Except when those upstream libraries change their macros, and we don't get the benefit. Also, it can be confusing to know which macro is being used if you keep your own copy but aclocal also grabs one. It took me a significant amount of time to figure that out. I urge you to stick to your principles on this one, not to simply "do what's easy". Can you perhaps point out an old thread or bug that has an example where not having the macros was an issue? another easy way to deal with those users is to say, if you can't figure it out, use a tarball, or a binary. I think this is reasonable. Not everybody needs to use the bleeding edge.
Quote
I have thought about daily tarballs, but the code really doesn't change that much unless we are building up for a release.  Perhaps monthly, or something, but I just haven't been able to bring myself to see about getting that done.  I guess I need to figure out demand for such a thing and that might better motivate me to do something about it. :)

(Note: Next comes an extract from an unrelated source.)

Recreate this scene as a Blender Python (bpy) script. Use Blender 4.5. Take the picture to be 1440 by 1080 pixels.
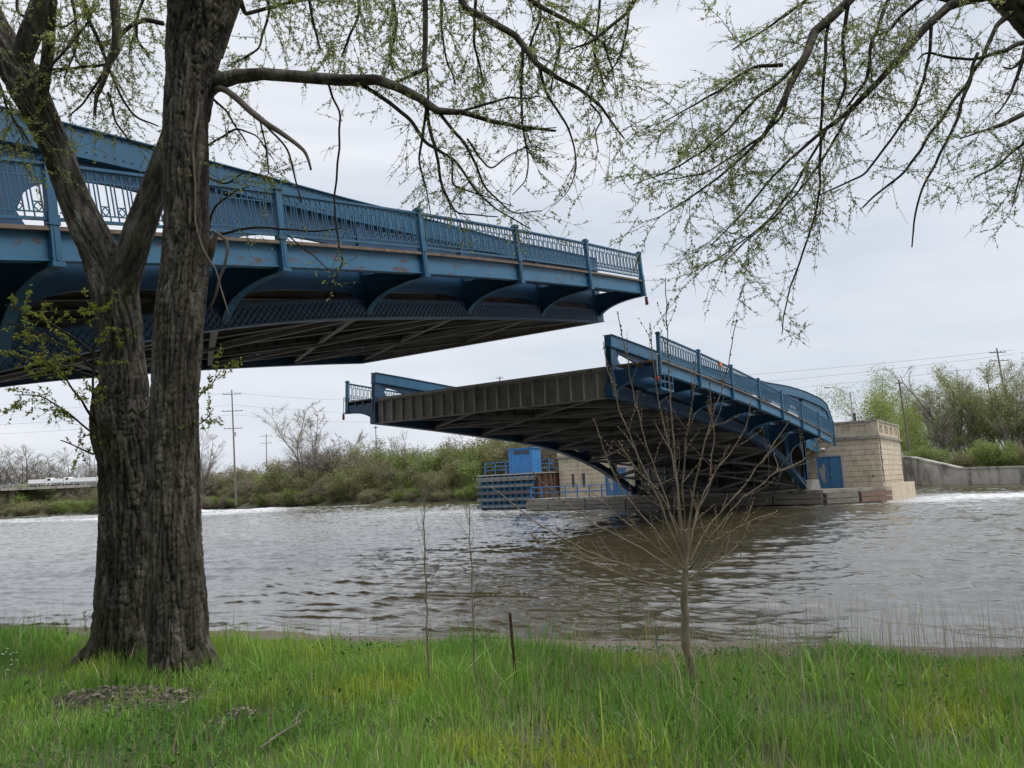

daily snapshots shouldn't be hard to set up in a cron job, assuming make distcheck is working correctly (I haven't tried it, but it looks like the Makefile.am's have mostly been maintained correctly). Of course, no tarball should be generated if nothing changed. the script should update a working copy, check if anything changed, call make distcheck, and move the resulting tarball. maybe something like this:
Code: [Select]
cd $CVSDIR
if test -n "$(cvs up 2>/dev/null | grep '^[PU]')"; then
  make distcheck
  mv $PACKAGE.tar.gz $DOWNLOADSDIR/$PACKAGE-$(date +%Y%m%d).tar.gz
fi
    Quote
    Quote
    ah, well, the layout of the tree is non-standard enough that I missed the "tools" target in the top-level Makefile.am. 99% of top-level Makefile.am's have only SUBDIRS in them, so I'm not sure I ever even looked in there. I assumed they depended on libcode because they are in the code directory. Which brings up a completely separate point about using paths in Makefile.am's at all, and keeping your library code in separate places from your binary code.. I was going to leave such things for a later (series of) patches. Anyway, I'll take those parts out for now.[/li][/list]
    Yeah, the source tree is really setup for MSVC, not what us Linux users work with.  Xcode on OS X handles the current tree setup pretty well too, but that still doesn't make it any easier for automake.
    I think any of these tools can deal with a sane source code layout. it's not so much conforming to what automake wants (automake can pretty much deal with anything anyway--it already is, afterall), but to what is logical. Also, maybe you don't need to maintain project files for 5 IDEs. One for each platform seems more reasonable to me. But, I suppose you don't want to leave some developers out in the cold.